Ужин прошел за теплой, дружеской беседой, за воспоминаниями о нашей школе и закончился взаимным обещанием драться за Родину, не жалея жизни. Утром бывший начальник школы вылетел на фронт. Забегая вперед, скажу: войну он закончил в звании полковника – заместителем командира бомбардировочной дивизии.

Вскоре взяли курс на фронтовой аэродром и мы. Летели поэскадрильно, впереди каждой шел лидер – бомбардировщик Пе-2. Нашу группу должен был возглавлять командир полка Солдатенко, но из-за незначительной неисправности в самолете отстал от своих, а к нам пристроился Иван Кожедуб.

Прошло минут пятнадцать. Я заметил, что от маршрута мы уклоняемся влево, и, предчувствуя неприятность, передал комэску Игнатову:

– Командир, не туда идем… Он знал об ошибке и ответил:

– Вижу. «Пешка», мы уклонились влево!

С Пе-2 не ответили. Тогда Игнатов доложил командиру полка:

– Лидер заблудился, на запросы не отвечает. Разрешите идти самостоятельно.

Кожедуб, поняв, что его принимают за Солдатенко, уточнил:

– Командир прилетит позже. На его самолете я, Кожедуб.

Летчики поняли тревожную обстановку. Интервалы и дистанции в строю резко увеличились: каждый достал полетную карту и искал местонахождение.

– Приготовиться к развороту вправо. Любенюку выйти вперед к лидеру: заставить его следовать за группой! – приказал Игнатов.

Юрий вышел вперед, покачал машину с крыла на крыло, что означало: «следовать за нами»… Но лидер шел прежним курсом.

Я начал раздражаться:

– Командир, для начала трассу перед носом. Не послушается – ударим!

– Так и сделаем.

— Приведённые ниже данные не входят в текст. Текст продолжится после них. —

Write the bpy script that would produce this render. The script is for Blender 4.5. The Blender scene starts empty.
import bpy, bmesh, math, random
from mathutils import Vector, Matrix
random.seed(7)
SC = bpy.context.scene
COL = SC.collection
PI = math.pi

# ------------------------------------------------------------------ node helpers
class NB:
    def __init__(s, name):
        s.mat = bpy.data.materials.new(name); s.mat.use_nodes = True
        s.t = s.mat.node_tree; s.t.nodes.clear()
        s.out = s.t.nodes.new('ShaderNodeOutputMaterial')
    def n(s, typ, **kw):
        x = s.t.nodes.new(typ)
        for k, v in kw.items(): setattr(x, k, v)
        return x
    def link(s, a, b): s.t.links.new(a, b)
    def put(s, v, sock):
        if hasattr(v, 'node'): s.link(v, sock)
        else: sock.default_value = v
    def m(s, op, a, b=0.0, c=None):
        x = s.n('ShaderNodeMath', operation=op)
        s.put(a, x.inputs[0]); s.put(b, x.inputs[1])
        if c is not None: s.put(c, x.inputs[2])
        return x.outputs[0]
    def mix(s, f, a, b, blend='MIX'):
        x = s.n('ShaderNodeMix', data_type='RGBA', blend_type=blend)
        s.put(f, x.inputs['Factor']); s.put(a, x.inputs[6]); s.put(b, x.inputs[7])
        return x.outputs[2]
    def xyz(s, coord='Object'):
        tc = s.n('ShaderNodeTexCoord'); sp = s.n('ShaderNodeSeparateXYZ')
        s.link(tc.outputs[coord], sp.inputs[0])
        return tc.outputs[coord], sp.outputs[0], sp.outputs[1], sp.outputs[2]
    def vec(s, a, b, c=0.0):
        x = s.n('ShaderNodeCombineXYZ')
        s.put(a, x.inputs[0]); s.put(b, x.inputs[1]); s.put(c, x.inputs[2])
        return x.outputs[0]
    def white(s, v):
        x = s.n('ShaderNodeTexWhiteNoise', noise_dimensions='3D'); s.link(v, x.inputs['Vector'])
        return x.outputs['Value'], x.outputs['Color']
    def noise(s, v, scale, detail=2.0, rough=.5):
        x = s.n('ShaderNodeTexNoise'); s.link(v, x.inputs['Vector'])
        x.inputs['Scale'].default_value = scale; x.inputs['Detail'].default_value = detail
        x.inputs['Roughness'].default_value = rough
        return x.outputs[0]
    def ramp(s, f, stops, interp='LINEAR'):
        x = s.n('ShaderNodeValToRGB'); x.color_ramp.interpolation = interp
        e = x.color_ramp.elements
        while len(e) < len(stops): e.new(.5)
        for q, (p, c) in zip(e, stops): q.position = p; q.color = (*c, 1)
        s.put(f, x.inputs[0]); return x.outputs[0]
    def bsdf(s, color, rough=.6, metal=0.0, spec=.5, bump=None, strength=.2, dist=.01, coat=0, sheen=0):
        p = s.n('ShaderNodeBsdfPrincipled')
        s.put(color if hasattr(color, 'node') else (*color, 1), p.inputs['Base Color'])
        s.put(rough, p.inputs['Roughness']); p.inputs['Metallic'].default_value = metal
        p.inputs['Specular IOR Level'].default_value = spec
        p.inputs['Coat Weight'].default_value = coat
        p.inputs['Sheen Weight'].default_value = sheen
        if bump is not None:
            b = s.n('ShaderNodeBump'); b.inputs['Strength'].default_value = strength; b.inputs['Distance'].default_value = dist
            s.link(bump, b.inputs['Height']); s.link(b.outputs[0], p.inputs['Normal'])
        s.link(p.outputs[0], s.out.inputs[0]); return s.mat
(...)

Куда он нас ведет?.. – возмутился и мой ведущий.

Трасса длинной очередью из пушек прошла впереди Пе-2. Бомбардировщик шарахнулся в сторону: вошел то ли в мелкий вираж, то ли в разворот. Связь с ним сразу же восстановилась, но была очень слабой, поэтому мы не без труда поняли: лидер предлагал произвести посадку в районе Бутурлиновки. Там есть линейный ориентир – узкоколейка, речушка Осередь и знаменитая дубрава – Шипов лес. Но Бутурлиновка расположена почти в самом начале маршрута, точнее – на траверсе его – с оставшимся запасом горючего не добраться, а запасных аэродромов поблизости нет. Куда же садиться? В поле? Там можно погубить тринадцать машин – первокласснейших истребителей…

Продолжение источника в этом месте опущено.